## Task objective
Read the data and repeat all of it exactly.

## Records shown
══════════════════════════════

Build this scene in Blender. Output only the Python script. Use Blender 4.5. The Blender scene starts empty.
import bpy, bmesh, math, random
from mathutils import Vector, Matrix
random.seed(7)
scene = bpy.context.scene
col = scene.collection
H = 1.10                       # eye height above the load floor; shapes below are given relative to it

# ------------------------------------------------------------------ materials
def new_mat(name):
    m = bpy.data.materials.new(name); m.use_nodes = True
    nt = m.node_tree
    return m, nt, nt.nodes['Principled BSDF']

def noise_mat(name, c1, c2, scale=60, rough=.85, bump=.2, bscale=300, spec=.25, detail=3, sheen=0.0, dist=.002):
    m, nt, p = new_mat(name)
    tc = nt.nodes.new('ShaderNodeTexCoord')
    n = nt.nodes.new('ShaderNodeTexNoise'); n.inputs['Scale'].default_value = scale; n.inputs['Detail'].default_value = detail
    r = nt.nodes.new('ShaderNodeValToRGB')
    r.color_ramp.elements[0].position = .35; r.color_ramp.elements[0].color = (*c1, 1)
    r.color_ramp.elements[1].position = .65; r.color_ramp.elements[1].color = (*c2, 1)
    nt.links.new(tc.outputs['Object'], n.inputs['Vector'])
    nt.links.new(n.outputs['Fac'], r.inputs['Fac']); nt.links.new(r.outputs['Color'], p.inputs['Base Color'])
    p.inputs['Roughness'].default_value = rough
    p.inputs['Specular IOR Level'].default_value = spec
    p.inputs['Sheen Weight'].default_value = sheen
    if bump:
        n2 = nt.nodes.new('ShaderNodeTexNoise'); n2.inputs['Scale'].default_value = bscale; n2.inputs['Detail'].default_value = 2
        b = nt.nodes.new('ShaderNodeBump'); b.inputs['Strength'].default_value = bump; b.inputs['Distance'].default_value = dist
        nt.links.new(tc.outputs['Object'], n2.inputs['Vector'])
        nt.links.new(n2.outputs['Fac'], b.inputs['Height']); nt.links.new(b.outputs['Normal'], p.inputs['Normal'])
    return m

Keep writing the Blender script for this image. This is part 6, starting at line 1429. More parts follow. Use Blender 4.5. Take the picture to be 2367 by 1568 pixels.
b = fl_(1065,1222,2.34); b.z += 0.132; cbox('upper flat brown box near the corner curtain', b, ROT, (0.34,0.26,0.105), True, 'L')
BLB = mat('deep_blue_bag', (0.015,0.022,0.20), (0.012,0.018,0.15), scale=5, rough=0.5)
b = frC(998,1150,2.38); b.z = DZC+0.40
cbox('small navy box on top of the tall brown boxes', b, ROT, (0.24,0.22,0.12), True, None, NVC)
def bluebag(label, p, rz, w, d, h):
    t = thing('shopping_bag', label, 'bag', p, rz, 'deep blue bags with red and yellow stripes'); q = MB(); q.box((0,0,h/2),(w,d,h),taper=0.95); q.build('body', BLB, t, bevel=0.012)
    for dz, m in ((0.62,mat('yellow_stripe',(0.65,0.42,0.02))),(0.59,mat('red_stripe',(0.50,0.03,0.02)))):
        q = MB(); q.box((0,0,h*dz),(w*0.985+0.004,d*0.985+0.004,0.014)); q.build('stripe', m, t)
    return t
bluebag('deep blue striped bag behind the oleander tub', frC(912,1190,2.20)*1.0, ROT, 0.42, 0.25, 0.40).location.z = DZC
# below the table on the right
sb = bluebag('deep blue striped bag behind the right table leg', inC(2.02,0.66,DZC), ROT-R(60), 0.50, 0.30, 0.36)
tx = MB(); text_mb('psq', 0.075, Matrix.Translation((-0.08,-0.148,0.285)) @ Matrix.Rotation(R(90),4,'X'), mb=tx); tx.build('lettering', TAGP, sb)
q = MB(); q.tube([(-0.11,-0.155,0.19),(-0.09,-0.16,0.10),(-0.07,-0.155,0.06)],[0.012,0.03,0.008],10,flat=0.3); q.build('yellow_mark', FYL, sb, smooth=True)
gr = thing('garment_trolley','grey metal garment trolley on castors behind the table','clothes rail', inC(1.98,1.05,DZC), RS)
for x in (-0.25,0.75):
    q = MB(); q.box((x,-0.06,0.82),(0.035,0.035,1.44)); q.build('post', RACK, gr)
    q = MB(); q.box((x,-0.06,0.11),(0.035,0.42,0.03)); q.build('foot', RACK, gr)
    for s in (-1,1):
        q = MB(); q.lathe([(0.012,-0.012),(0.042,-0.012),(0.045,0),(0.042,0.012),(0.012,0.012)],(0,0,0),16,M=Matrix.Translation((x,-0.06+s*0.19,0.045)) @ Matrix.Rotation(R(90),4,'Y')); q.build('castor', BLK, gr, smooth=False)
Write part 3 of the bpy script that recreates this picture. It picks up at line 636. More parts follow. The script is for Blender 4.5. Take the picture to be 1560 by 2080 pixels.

══════════════════════════════

## Response to the exercise
Build this scene in Blender. Output only the Python script. Use Blender 4.5. The Blender scene starts empty.
import bpy, bmesh, math, random
from mathutils import Vector, Matrix
random.seed(7)
scene = bpy.context.scene
col = scene.collection
H = 1.10                       # eye height above the load floor; shapes below are given relative to it

# ------------------------------------------------------------------ materials
def new_mat(name):
    m = bpy.data.materials.new(name); m.use_nodes = True
    nt = m.node_tree
    return m, nt, nt.nodes['Principled BSDF']

def noise_mat(name, c1, c2, scale=60, rough=.85, bump=.2, bscale=300, spec=.25, detail=3, sheen=0.0, dist=.002):
    m, nt, p = new_mat(name)
    tc = nt.nodes.new('ShaderNodeTexCoord')
    n = nt.nodes.new('ShaderNodeTexNoise'); n.inputs['Scale'].default_value = scale; n.inputs['Detail'].default_value = detail
    r = nt.nodes.new('ShaderNodeValToRGB')
    r.color_ramp.elements[0].position = .35; r.color_ramp.elements[0].color = (*c1, 1)
    r.color_ramp.elements[1].position = .65; r.color_ramp.elements[1].color = (*c2, 1)
    nt.links.new(tc.outputs['Object'], n.inputs['Vector'])
    nt.links.new(n.outputs['Fac'], r.inputs['Fac']); nt.links.new(r.outputs['Color'], p.inputs['Base Color'])
    p.inputs['Roughness'].default_value = rough
    p.inputs['Specular IOR Level'].default_value = spec
    p.inputs['Sheen Weight'].default_value = sheen
    if bump:
        n2 = nt.nodes.new('ShaderNodeTexNoise'); n2.inputs['Scale'].default_value = bscale; n2.inputs['Detail'].default_value = 2
        b = nt.nodes.new('ShaderNodeBump'); b.inputs['Strength'].default_value = bump; b.inputs['Distance'].default_value = dist
        nt.links.new(tc.outputs['Object'], n2.inputs['Vector'])
        nt.links.new(n2.outputs['Fac'], b.inputs['Height']); nt.links.new(b.outputs['Normal'], p.inputs['Normal'])
    return m

Keep writing the Blender script for this image. This is part 6, starting at line 1429. More parts follow. Use Blender 4.5. Take the picture to be 2367 by 1568 pixels.
b = fl_(1065,1222,2.34); b.z += 0.132; cbox('upper flat brown box near the corner curtain', b, ROT, (0.34,0.26,0.105), True, 'L')
BLB = mat('deep_blue_bag', (0.015,0.022,0.20), (0.012,0.018,0.15), scale=5, rough=0.5)
b = frC(998,1150,2.38); b.z = DZC+0.40
cbox('small navy box on top of the tall brown boxes', b, ROT, (0.24,0.22,0.12), True, None, NVC)
def bluebag(label, p, rz, w, d, h):
    t = thing('shopping_bag', label, 'bag', p, rz, 'deep blue bags with red and yellow stripes'); q = MB(); q.box((0,0,h/2),(w,d,h),taper=0.95); q.build('body', BLB, t, bevel=0.012)
    for dz, m in ((0.62,mat('yellow_stripe',(0.65,0.42,0.02))),(0.59,mat('red_stripe',(0.50,0.03,0.02)))):
        q = MB(); q.box((0,0,h*dz),(w*0.985+0.004,d*0.985+0.004,0.014)); q.build('stripe', m, t)
    return t
bluebag('deep blue striped bag behind the oleander tub', frC(912,1190,2.20)*1.0, ROT, 0.42, 0.25, 0.40).location.z = DZC
# below the table on the right
sb = bluebag('deep blue striped bag behind the right table leg', inC(2.02,0.66,DZC), ROT-R(60), 0.50, 0.30, 0.36)
tx = MB(); text_mb('psq', 0.075, Matrix.Translation((-0.08,-0.148,0.285)) @ Matrix.Rotation(R(90),4,'X'), mb=tx); tx.build('lettering', TAGP, sb)
q = MB(); q.tube([(-0.11,-0.155,0.19),(-0.09,-0.16,0.10),(-0.07,-0.155,0.06)],[0.012,0.03,0.008],10,flat=0.3); q.build('yellow_mark', FYL, sb, smooth=True)
gr = thing('garment_trolley','grey metal garment trolley on castors behind the table','clothes rail', inC(1.98,1.05,DZC), RS)
for x in (-0.25,0.75):
    q = MB(); q.box((x,-0.06,0.82),(0.035,0.035,1.44)); q.build('post', RACK, gr)
    q = MB(); q.box((x,-0.06,0.11),(0.035,0.42,0.03)); q.build('foot', RACK, gr)
    for s in (-1,1):
        q = MB(); q.lathe([(0.012,-0.012),(0.042,-0.012),(0.045,0),(0.042,0.012),(0.012,0.012)],(0,0,0),16,M=Matrix.Translation((x,-0.06+s*0.19,0.045)) @ Matrix.Rotation(R(90),4,'Y')); q.build('castor', BLK, gr, smooth=False)
Write part 3 of the bpy script that recreates this picture. It picks up at line 636. More parts follow. The script is for Blender 4.5. Take the picture to be 1560 by 2080 pixels.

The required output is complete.